Jueves, 02 Mayo 2019 12:35

A European project to promote Agriculture's public “assets”

The results are slated for transfer to public administrations to support decisionmaking

Agrarian activity is of capital relevance to European society, although often this is not visible in macroeconomic indicators. Apart from food and other products that can be commercialised on the market, agriculture is responsible for generating other “goods” and “assets” that, although they cannot be priced or exchanged, are essential to the public.

Agriculture produces certain things that are difficult to quantify, such as biodiversity, landscapes, leisure options, and carbon dioxide capture. It also contributes to generate vitality in rural areas, which would be more depopulated if this activity ceased. Because of its characteristics, all these benefits can be considered public ones, and the fact that they have no price does not mean that they are not important.

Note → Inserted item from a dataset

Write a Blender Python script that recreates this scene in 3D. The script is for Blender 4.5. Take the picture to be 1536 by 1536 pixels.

Paradoxically, the agrarian systems that generate this series of public goods are those that most often suffer from problems of low profitability, which endangers their continuity and, therefore, the generation of these fundamental services. Given this situation, the EU's new Common Agricultural Policy (CAP) will continue to implement reform measures aimed at improving the provisioning of these goods, using, among other measures, payments for their provisioning.

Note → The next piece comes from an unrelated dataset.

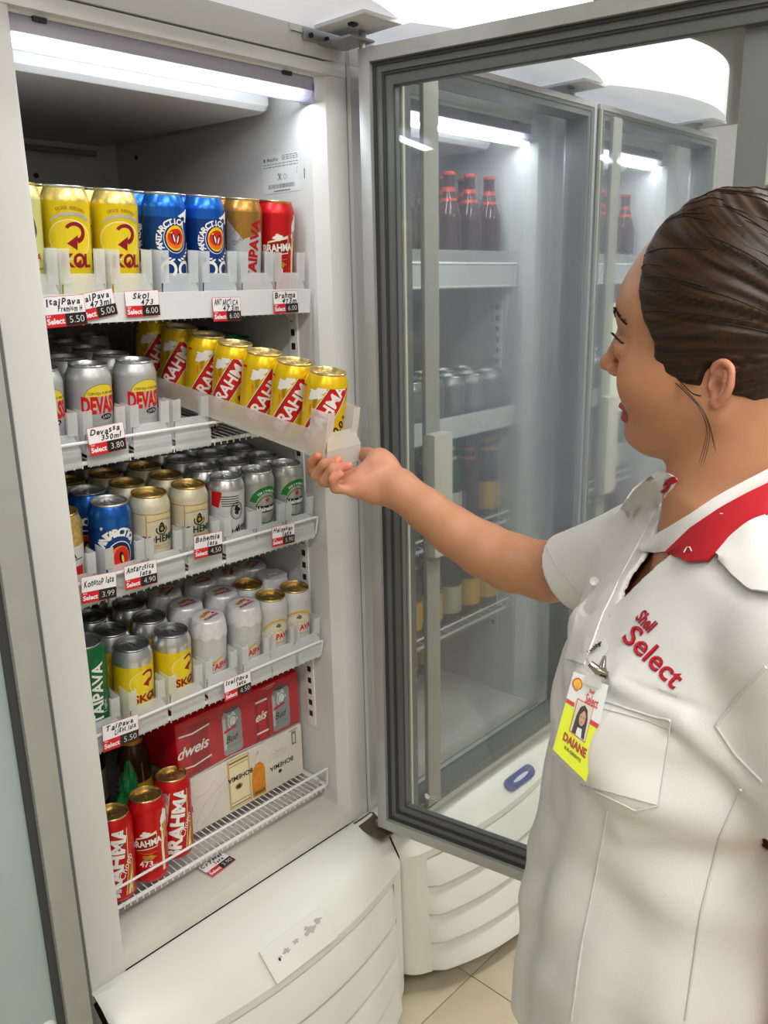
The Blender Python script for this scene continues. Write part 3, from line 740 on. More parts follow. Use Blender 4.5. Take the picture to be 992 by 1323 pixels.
kind('itai5', H5, paint('goldcan', '#a57b3a', .3, .6), shift(itai5(), .008), 'palegold', 'tall gold can with red upright lettering')
kind('brahma5', H5, paint('red', '#c5171c', .3, .35), shift(brahma_badge(), .006), 'gold', 'tall red can with a white-lettered banner')
kind('brahma5b', H5, paint('red', '#c5171c', .3, .35), brahma_band(), 'gold', 'tall red can with large upright white letters')
kind('brahma3', H3, paint('lemon', '#e6bf12', .28, .35), shift(brahma_band(True), .010), 'palegold', 'yellow can with a slanting red band')
kind('deva', H3, paint('paleSilver', '#b9bcbf', .35, .5), shift(devassa(), .014), 'silver', 'pale silver can with red lettering under a yellow arc')
kind('boh', H3, paint('cream', '#cfc8b0', .35, .35), shift(bohemia(), .006), 'gold', 'cream can with gold trim and dark lettering')
kind('bud', H3, paint('whitecan', '#c9cbce', .35, .3), bud(), 'silver', 'white can with black script and a red patch', SILVER)
kind('budred', H3, paint('deepred', '#9c1420', .3, .45), [(T('Budweiser', .022, (0, .05), .1, shear=.4, bold=.02), WH)], 'silver', 'red and white can', SILVER)
kind('heine', H3, paint('silvercan', '#aeb2b0', .3, .7), shift(heine(), .005), 'silver', 'silver can with green arch and red star')
kind('itai3', H3, paint('pearl', '#c6c7c8', .38, .25), shift(itai3(), .007), 'gold', 'white can with yellow arc and gold lid')
kind('itaif', H3, paint('pearl', '#c6c7c8'), itai_foil(), 'silver', 'white can with a printed foil cap')
kind('light5', H5, paint('green', '#14683a', .3, .4), light5(), 'dark', 'tall green can with upright white lettering')
kind('prem5', H5, paint('paleyellow', '#cfcf8a', .35, .3), premium5(), 'palegold', 'pale yellow tall can with a round emblem')
kind('stel', H3, paint('white2', '#cfcfca', .35, .2), stel(), 'gold', 'white and red can with a gold foil neck', mat('foil_neck', (.7, .5, .16), .35, metal=.7, noise=.3, nscale=200), ((.072, .101, mat('foil_neck')),))
kind('plain', H3, paint('silver2', '#9fa3a6', .3, .7), (), 'silver', 'plain silver can')
kind('green3', H3, paint('green', '#14683a'), (), 'green', 'green can')
# printed foil cap for the white cans
def cap_mesh(crumple, seed):
    q = random.Random(seed); mb = MB(); n = 40; rows = []
    foil = mat('cap_foil', (.74, .74, .76), .3, metal=.3, noise=.1, nscale=150)
    prof = [(.0338, -.030), (.0340, -.024), (.0334, -.019), (.0318, -.011), (.0300, -.003), (.0292, .0016), (.0280, .0024), (.018, .0024), (.009, .0026), (.0, .0028)]
    ph = [q.uniform(0, 6) for _ in range(6)]
    for i, (r, z) in enumerate(prof):
        row = []
        for k in range(n):
            a = 2 * PI * k / n
            am = crumple * (1 if i < 6 else .35)
            d = am * (math.sin(7 * a + ph[0] + i) * .4 + math.sin(13 * a + ph[1] - i * 1.3) * .35 + math.sin(21 * a + ph[2]) * .25)
            if i == 0: zz = z + .0025 * math.sin(9 * a + ph[3])
            else: zz = z + (d * .6 if i > 4 else 0)
            rr = r + (d * .5 if i < 7 else 0)
            row.append((rr * math.cos(a), rr * math.sin(a), H3 + zz))
        rows.append(row)
    mb.add([p for r_ in rows for p in r_], [(i * n + k, i * n + (k + 1) % n, (i + 1) * n + (k + 1) % n, (i + 1) * n + k) for i in range(len(rows) - 1) for k in range(n)], foil)
    if crumple < .0012:
        A = ink('#d8902e'); z = H3 + .0034
        for s_, m_ in ((blob(-.007, .004, .008, .0045, seed, amp=.3), A), (blob(.006, .007, .0085, .004, seed + 2, amp=.3), ink('#cf6a1c')), (T('ITAIPAVA', .0085, (0, -.009), bold=.04), ink('#b5281c')), (blob(.013, -.001, .003, .003, seed + 1), RED)):
            v, f = clip(s_); mb.add([(p[0], p[1], z) for p in v], f, m_)
    return mb.mesh('foil_cap', .5 if crumple > .0012 else .9)
CAPS = [cap_mesh(.0007, 3), cap_mesh(.0009, 11), cap_mesh(.0032, 6)]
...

This is where, precisely, PROVIDE comes into play, a research project in which the University of Cordoba has participated and which aims to provide tools for public administrations to support the smart provisioning of public goods and political decision-making for the valorisation of these "other" agrarian benefits.

According to Professor José Antonio Gómez Limón, one of the main authors of the study, "our clients are governments, since they demand information to make decisions more efficiently". To this end, the project, in which the researcher Anastasio Villanueva also participated, has carried out different studies to generate relevant information about the costs and benefits of these goods that fall outside the market.

Specifically, of the different agrarian systems relevant from the perspective of public goods, the group has conducted a case study of the mountain olive grove. Gómez Limón points out that one of the most important results has been the development of a concrete proposal for an environmental programme that, "with a budget similar to what is now being provided for this agrarian system, would allow farmers continue to obtain this help, but producing more public goods."

A European mapping of the supply and demand of different goods has also been carried out. In the case of Andalusia, it was found that there were certain points in the dehesa(wooded pasturelands) and mountain olive groves where these goods were produced at a higher-than-average level. These were places associated with extensive agriculture, and, as Villanueva indicates, with intensive systems, in which agricultural production is higher at the cost of a greater use of resources, such that "the opportunity costs are greater, which means that, if farmers decide to improve the provisioning of public goods, they will be losing revenue, to a large extent. " The mapping has also served to determine those points where political action is necessary to improve the potential of these goods. For example, as Gómez Limón indicates, the irrigation system in Andalusia has room for significant improvement.

The project, in which 14 European universities and research centres has participated, is aimed at the transfer of knowledge to public administrations to help the agricultural sector contribute more to bolstering the general welfare; not only in its role as a supplier of food, but also in its function as a provider of public "goods".